Dr. Jackson said that CPS will sit down with the paraprofessionals.

Chris Baehrend, President of CHIACTS (Chicago Acts Union) advocates for better schools, including charters by stressing accountability in charter schools. Accountability in charter schools is when they form a union. Charter schools are accountable because they can be opened and closed easily. We have found that district schools can also be easily opened and closed easily. Unions help charter schools be more accountable by supporting the move of funds from administration to the classroom. This is done when the administration of a charter school signs a neutrality agreement with the union. Upon further questioning, Behrend said, “for example, the unionization of United Neighborhood Organization Charter Schools in 2013 when the CEO of UNO was making a salary of $266,000 to supervise sixteen schools. The CEO of Chicago Public Schools was making $250,000 to supervise over 600 schools. Unionizing charter schools make ensures that needed funds and resources reach the classrooms.”

Joy Clendenning , Raise Your Hand, talked to the Board of Education about respect.

• Respect would be following the law. The space utilization at our schools is not out and is eight months overdue.

• Testing schedule which just came out does not include what the tests are used for which is required by the New Truth in Testing Law.

• Respect would occur by not voting “yes” month after month on the agenda, but by showing some independence from the Mayor.

• Respect would be to take a public stand, at a risk to your own personal status, speaking out against the Mayor’s polices. when they hurt our students.

• Respect-We’ve been to Springfield and City Hall and we would love to have you with us.

• Respect-We would like you to be honest about the disconnect between the policies of the schools you and the Mayor send your children, such as the Lab and the policies you impose on our children in public schools. These policies include excessive high ”stake” standardized tests, learning that restricts social interaction, a decrease in arts education and sparse emotional supports.

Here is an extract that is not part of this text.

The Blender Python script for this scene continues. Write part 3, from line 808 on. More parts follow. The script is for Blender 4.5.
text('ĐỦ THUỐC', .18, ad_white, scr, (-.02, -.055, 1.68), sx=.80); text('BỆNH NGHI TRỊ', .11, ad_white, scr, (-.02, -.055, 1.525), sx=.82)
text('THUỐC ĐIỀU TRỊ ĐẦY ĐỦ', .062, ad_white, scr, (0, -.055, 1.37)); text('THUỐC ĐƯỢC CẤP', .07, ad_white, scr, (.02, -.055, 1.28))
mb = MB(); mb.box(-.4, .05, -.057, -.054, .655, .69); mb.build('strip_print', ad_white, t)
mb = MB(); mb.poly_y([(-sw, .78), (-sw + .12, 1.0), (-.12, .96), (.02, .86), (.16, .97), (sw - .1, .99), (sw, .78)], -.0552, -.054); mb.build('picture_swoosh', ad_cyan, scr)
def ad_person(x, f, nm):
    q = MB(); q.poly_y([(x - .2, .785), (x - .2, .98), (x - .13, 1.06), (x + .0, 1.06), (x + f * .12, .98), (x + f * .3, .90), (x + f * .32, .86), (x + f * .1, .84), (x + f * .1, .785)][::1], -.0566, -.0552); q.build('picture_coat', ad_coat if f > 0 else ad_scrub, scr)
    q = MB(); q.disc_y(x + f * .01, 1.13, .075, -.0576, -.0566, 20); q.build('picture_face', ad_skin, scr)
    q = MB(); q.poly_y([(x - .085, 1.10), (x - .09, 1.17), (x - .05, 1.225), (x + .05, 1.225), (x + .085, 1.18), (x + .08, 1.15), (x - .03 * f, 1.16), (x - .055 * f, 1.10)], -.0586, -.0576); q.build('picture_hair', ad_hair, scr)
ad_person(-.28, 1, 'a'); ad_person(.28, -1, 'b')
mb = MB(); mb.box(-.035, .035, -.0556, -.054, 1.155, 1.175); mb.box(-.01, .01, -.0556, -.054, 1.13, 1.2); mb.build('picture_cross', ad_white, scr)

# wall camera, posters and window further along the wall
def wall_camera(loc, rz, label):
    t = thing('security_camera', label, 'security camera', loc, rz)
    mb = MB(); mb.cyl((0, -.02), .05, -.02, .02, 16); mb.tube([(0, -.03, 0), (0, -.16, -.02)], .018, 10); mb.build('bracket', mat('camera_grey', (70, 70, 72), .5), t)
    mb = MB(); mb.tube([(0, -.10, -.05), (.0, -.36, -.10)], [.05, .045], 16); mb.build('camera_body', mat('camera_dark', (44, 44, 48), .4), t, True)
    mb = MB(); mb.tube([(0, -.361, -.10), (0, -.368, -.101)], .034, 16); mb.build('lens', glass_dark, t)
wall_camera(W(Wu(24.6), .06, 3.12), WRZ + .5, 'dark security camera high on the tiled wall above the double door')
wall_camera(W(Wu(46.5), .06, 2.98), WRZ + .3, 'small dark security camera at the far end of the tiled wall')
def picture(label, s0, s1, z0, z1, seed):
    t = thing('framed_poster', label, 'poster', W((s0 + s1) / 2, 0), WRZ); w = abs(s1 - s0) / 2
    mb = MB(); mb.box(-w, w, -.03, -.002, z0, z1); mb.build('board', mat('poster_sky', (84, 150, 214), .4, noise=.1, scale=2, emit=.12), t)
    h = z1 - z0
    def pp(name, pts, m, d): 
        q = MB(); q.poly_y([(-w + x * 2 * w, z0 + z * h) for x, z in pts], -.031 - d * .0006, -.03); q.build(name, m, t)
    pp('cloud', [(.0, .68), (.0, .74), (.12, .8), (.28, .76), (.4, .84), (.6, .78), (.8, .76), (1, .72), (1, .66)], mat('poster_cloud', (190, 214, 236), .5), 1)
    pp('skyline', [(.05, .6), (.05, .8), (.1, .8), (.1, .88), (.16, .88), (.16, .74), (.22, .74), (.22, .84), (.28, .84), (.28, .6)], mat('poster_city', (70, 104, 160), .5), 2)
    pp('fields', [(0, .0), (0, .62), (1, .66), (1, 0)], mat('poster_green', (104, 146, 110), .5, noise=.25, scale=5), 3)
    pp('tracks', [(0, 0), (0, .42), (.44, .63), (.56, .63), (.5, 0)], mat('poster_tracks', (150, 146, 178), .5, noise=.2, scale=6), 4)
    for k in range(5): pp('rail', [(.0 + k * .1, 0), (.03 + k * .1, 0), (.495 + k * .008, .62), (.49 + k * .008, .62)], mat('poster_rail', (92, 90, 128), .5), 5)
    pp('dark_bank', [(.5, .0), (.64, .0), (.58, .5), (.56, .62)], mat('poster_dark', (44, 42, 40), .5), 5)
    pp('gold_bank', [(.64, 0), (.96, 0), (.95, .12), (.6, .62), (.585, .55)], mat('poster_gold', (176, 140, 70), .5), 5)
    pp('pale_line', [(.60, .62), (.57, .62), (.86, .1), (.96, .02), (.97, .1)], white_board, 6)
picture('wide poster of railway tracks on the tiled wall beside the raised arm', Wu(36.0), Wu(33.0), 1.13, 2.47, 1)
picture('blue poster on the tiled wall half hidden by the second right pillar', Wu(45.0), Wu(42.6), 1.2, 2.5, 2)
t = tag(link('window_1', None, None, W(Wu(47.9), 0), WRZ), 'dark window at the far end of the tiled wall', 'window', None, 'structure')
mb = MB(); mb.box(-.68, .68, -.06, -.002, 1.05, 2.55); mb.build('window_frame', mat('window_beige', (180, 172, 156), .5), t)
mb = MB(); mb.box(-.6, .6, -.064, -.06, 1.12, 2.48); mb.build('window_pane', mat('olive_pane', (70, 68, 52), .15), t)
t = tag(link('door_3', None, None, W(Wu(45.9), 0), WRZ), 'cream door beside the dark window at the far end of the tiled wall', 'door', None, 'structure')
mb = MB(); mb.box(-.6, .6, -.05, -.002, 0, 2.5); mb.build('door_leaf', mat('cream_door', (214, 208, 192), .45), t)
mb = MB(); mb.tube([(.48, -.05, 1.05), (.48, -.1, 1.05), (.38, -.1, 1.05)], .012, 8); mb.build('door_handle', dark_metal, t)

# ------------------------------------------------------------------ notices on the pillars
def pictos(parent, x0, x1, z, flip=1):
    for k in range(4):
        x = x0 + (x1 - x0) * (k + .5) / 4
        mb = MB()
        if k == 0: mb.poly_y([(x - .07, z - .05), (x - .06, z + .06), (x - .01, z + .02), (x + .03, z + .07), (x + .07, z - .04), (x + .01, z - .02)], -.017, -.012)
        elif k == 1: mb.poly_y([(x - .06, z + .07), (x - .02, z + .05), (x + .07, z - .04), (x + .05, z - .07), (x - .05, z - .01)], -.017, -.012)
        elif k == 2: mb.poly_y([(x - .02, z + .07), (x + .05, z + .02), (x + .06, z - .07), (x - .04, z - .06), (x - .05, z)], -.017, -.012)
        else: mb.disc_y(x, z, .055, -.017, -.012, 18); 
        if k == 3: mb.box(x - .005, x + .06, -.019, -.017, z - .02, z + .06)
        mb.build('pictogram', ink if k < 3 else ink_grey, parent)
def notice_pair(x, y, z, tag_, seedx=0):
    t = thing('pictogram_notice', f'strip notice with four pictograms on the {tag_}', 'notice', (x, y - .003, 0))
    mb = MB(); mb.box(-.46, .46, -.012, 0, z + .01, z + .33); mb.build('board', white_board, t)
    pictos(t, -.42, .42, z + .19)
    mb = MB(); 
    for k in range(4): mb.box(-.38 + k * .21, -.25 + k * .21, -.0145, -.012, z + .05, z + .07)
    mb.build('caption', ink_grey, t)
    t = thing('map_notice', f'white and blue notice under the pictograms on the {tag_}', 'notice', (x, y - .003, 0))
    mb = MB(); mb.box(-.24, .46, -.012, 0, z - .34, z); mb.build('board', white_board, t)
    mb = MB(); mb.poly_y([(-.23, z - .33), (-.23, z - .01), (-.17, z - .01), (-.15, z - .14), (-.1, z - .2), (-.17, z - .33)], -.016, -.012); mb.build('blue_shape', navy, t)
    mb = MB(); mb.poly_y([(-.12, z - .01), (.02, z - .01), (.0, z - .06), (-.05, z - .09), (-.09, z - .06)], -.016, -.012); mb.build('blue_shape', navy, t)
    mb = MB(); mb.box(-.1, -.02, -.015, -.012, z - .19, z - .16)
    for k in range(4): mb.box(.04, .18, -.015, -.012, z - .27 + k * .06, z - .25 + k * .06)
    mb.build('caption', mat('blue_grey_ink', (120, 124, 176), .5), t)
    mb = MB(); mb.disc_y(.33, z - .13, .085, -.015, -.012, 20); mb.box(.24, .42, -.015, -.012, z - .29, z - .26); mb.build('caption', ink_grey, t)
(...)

• Respect is not hiding important announcements in a Friday afternoon press conference.

• Respect and integrity is more than just listening. It’s not the tone in which you speak to someone or how polite you are; it is in actions.

• Respect is actions you take. When parents work for years to open a school in their neighborhood and then they have to go on a hunger strike to get the school open... that does not show respect.

• Respect is shown today by who you chose to listen to and who you do not wish to listen to.

The lasts peaker was Marc Kaplan, a member of Uplift Community High School Local School Council, who talked about the school as being a Social Justice High School but with a principal who is “missing in Action.” Enrollment is decreasing, and the principal has blocked efforts to build the school’s enrollment, stymied efforts to add new programs.